§ Collected material:
·····

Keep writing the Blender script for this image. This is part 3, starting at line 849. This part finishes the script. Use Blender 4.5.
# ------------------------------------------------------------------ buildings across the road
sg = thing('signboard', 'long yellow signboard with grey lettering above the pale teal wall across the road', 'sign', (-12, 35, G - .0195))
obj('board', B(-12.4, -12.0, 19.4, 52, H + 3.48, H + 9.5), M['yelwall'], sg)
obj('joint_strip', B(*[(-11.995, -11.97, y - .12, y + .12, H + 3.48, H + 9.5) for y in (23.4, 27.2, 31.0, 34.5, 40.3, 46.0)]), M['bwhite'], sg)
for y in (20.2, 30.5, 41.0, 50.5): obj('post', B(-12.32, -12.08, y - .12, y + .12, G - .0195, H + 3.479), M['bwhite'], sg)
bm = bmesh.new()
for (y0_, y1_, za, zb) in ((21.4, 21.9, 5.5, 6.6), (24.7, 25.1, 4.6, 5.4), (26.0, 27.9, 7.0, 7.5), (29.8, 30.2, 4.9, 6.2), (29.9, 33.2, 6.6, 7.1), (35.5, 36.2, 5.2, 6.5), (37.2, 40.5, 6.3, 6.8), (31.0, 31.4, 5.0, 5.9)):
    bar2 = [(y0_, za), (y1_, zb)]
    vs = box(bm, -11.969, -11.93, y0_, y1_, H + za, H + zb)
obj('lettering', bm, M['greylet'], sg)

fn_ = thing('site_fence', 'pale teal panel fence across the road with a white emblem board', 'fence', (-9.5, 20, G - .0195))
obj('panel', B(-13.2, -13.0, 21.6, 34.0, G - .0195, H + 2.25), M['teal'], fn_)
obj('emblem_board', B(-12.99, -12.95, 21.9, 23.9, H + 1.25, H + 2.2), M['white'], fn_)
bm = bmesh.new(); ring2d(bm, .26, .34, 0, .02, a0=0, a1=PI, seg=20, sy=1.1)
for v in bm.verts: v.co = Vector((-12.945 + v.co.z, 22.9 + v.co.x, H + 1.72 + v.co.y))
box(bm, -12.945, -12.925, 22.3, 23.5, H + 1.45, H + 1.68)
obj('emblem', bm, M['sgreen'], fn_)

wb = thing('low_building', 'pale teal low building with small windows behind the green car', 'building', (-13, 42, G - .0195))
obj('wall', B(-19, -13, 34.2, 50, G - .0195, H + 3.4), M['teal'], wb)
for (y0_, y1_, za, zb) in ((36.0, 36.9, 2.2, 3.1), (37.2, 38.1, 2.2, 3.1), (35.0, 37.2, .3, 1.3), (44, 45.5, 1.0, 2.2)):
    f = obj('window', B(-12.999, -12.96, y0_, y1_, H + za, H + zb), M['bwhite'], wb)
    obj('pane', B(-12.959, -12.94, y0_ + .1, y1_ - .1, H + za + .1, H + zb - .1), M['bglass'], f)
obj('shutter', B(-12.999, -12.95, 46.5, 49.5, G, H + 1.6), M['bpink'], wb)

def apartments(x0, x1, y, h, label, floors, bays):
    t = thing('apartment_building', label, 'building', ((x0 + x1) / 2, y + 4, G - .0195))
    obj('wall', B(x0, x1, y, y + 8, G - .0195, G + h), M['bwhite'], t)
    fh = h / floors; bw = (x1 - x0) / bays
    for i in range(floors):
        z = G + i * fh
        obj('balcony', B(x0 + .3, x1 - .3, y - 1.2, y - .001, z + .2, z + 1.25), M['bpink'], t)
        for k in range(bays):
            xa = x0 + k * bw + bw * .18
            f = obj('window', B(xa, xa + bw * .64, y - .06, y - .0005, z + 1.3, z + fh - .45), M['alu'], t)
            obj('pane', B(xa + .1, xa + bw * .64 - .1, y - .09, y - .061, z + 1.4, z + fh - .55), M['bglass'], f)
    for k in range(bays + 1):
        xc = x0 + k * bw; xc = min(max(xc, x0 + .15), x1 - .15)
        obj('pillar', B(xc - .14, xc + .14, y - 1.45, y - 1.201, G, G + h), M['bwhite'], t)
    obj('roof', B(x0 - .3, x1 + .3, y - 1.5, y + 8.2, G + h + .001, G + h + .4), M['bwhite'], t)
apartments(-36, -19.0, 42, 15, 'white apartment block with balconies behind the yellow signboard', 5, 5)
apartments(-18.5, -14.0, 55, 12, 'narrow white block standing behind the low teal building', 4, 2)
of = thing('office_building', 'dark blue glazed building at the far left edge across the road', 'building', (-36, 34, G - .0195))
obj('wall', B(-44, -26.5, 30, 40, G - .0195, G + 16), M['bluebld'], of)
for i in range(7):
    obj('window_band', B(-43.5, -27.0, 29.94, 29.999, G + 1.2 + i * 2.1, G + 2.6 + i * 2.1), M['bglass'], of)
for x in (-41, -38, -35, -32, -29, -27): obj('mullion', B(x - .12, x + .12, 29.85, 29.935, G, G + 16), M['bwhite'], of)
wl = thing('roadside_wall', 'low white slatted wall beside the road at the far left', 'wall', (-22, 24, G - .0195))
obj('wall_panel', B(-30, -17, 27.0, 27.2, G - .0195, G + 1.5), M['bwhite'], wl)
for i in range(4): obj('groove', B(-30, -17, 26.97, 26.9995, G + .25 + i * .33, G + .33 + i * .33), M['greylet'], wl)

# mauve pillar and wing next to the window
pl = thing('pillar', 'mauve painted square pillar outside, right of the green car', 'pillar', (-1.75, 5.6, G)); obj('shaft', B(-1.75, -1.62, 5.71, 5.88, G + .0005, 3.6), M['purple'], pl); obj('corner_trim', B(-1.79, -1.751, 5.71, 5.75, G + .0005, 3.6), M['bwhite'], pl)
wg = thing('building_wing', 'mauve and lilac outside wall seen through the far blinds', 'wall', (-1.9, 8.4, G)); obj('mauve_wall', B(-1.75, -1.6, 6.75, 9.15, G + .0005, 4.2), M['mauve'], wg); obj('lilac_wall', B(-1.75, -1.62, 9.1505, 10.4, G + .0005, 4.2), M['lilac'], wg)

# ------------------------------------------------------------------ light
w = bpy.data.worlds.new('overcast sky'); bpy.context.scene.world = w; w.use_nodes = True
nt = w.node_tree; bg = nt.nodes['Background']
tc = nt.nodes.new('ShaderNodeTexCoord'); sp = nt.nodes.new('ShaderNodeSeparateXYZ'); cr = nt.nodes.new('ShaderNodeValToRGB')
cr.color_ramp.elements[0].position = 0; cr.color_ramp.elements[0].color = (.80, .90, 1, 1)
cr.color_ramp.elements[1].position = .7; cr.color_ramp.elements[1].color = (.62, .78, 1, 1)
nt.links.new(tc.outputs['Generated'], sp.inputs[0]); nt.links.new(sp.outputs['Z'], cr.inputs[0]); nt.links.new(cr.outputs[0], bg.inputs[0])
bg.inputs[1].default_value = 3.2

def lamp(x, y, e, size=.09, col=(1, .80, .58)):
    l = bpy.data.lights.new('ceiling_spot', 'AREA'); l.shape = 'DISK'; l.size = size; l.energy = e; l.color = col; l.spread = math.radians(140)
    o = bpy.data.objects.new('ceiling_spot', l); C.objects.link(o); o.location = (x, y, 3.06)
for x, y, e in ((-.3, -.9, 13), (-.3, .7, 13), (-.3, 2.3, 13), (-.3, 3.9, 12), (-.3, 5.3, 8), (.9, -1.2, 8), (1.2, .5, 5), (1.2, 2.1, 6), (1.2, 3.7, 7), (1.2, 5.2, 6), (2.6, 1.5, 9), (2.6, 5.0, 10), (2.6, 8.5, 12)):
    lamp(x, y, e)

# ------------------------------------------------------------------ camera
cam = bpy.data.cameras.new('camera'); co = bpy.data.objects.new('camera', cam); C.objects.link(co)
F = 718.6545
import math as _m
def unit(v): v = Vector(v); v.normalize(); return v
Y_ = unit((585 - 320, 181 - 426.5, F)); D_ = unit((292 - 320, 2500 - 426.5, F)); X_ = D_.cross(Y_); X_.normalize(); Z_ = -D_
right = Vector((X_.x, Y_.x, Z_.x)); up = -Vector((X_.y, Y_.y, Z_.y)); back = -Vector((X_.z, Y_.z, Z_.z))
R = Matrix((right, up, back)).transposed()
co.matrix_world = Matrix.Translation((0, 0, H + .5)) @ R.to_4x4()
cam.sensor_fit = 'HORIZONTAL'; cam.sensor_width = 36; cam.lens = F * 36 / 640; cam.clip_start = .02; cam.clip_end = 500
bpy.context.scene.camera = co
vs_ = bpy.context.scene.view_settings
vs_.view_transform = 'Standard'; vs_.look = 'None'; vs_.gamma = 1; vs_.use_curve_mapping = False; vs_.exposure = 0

·····

§ Work required: Without changing anything, quote the lines from the top of the data to the line that contains "obj('emblem', bm, M['sgreen'], fn_)", including that line.

§ Written solution:
Keep writing the Blender script for this image. This is part 3, starting at line 849. This part finishes the script. Use Blender 4.5.
# ------------------------------------------------------------------ buildings across the road
sg = thing('signboard', 'long yellow signboard with grey lettering above the pale teal wall across the road', 'sign', (-12, 35, G - .0195))
obj('board', B(-12.4, -12.0, 19.4, 52, H + 3.48, H + 9.5), M['yelwall'], sg)
obj('joint_strip', B(*[(-11.995, -11.97, y - .12, y + .12, H + 3.48, H + 9.5) for y in (23.4, 27.2, 31.0, 34.5, 40.3, 46.0)]), M['bwhite'], sg)
for y in (20.2, 30.5, 41.0, 50.5): obj('post', B(-12.32, -12.08, y - .12, y + .12, G - .0195, H + 3.479), M['bwhite'], sg)
bm = bmesh.new()
for (y0_, y1_, za, zb) in ((21.4, 21.9, 5.5, 6.6), (24.7, 25.1, 4.6, 5.4), (26.0, 27.9, 7.0, 7.5), (29.8, 30.2, 4.9, 6.2), (29.9, 33.2, 6.6, 7.1), (35.5, 36.2, 5.2, 6.5), (37.2, 40.5, 6.3, 6.8), (31.0, 31.4, 5.0, 5.9)):
    bar2 = [(y0_, za), (y1_, zb)]
    vs = box(bm, -11.969, -11.93, y0_, y1_, H + za, H + zb)
obj('lettering', bm, M['greylet'], sg)

fn_ = thing('site_fence', 'pale teal panel fence across the road with a white emblem board', 'fence', (-9.5, 20, G - .0195))
obj('panel', B(-13.2, -13.0, 21.6, 34.0, G - .0195, H + 2.25), M['teal'], fn_)
obj('emblem_board', B(-12.99, -12.95, 21.9, 23.9, H + 1.25, H + 2.2), M['white'], fn_)
bm = bmesh.new(); ring2d(bm, .26, .34, 0, .02, a0=0, a1=PI, seg=20, sy=1.1)
for v in bm.verts: v.co = Vector((-12.945 + v.co.z, 22.9 + v.co.x, H + 1.72 + v.co.y))
box(bm, -12.945, -12.925, 22.3, 23.5, H + 1.45, H + 1.68)
obj('emblem', bm, M['sgreen'], fn_)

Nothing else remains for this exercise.